L’étude des stratégies de reconnaissance faciale est très complexe et relève de la recherche fondamentale qui prend du temps mais dont les retombées profiteront certainement aux secteurs de la santé, de la sécurité et des technologies. Selon Caroline Blais, ses recherches devraient nous permettre notamment, d’avoir une meilleure compréhension des personnes ayant un trouble du spectre de l’autisme, des personnes atteintes d’Alzheimer et autres qui n’ont pas la capacité d’exprimer verbalement certaines émotions ressenties comme la douleur.

 

« Ce qui m’apparait de plus en plus évident jusqu’ici, c’est que les différentes informations visuelles sur lesquelles nous avons pris l’habitude de nous baser pour décoder les émotions chez autrui, ne sont pas nécessairement les plus optimales ! Notre inefficacité à aller extraire la bonne information est encore pire lorsque la personne qui exprime une émotion ne provient pas du même groupe ethnique que nous. Pour la détection automatique des émotions, on ne peut plus juste se fier à une « moyenne », mais tenir compte de la variabilité individuelle. Ma recherche pourrait servir à nourrir les algorithmes qui seront utilisés dans le futur.  Par ailleurs, ma recherche sur l’expression de douleur pourrait aussi avoir des implications importantes dans le milieu de la santé. Par exemple, pour les personnes qui ne peuvent s’exprimer verbalement, on va trop souvent se baser sur une conception générique de l’expression faciale de la douleur sans considérer d’autres facteurs qui peuvent influencer sa façon de l’exprimer, comme sa condition sociale, le contexte culturel, etc. Il est donc essentiel de mieux répertorier et identifier ces différents facteurs pour mieux évaluer et intervenir »
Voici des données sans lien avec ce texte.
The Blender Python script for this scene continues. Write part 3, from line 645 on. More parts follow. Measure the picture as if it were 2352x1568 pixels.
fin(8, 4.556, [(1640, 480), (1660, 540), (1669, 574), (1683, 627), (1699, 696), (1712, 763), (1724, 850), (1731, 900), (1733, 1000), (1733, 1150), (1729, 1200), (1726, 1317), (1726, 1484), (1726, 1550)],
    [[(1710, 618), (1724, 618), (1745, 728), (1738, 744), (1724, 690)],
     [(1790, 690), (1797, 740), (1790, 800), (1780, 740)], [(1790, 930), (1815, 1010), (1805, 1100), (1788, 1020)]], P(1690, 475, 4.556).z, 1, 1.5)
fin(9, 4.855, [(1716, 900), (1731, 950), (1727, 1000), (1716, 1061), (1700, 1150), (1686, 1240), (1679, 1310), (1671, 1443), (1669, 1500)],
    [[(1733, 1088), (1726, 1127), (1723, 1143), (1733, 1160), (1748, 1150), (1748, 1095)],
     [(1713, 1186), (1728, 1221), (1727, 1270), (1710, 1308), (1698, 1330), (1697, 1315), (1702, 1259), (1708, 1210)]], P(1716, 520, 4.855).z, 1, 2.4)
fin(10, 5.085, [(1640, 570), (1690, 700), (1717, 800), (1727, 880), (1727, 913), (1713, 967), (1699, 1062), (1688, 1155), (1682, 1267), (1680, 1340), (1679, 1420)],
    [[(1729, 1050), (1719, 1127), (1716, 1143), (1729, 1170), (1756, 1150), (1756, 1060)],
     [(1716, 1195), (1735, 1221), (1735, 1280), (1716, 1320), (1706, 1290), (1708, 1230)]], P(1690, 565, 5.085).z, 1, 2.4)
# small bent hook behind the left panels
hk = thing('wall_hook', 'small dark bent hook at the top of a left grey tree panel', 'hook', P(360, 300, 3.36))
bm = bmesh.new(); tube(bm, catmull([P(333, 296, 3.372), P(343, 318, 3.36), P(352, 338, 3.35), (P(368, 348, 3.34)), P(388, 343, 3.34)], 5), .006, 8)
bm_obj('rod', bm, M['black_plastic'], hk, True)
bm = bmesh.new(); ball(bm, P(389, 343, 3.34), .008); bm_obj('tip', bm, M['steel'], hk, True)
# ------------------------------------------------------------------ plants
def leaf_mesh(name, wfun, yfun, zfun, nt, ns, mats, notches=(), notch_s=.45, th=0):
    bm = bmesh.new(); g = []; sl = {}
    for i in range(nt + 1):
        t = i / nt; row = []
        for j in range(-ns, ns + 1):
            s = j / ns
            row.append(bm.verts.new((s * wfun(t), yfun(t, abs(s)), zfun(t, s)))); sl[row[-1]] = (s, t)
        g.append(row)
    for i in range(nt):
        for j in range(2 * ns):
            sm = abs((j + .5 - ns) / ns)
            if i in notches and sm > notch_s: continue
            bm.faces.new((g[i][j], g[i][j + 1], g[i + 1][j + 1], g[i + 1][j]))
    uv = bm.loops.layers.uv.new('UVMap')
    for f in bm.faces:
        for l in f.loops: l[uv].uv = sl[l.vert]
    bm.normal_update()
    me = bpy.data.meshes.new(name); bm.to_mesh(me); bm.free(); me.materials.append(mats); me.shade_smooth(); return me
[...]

Caroline Blais, Département de psychoéducation et psychologie de l’UQO

 

Pour Caroline Blais, l’accent mis par l’UQO sur l’interdisciplinarité favorise le type de recherche fondamentale qu’elle poursuit, car pour comprendre mieux les mécanismes qui sont à la base de la perception visuelle, il faut nécessairement explorer plus d’un champ de recherche. Pour ce faire, elle a fondé le Groupe de Neurosciences Sociales (GNS), qui regroupe des chercheurs de l’UQO dans le domaine des neurosciences.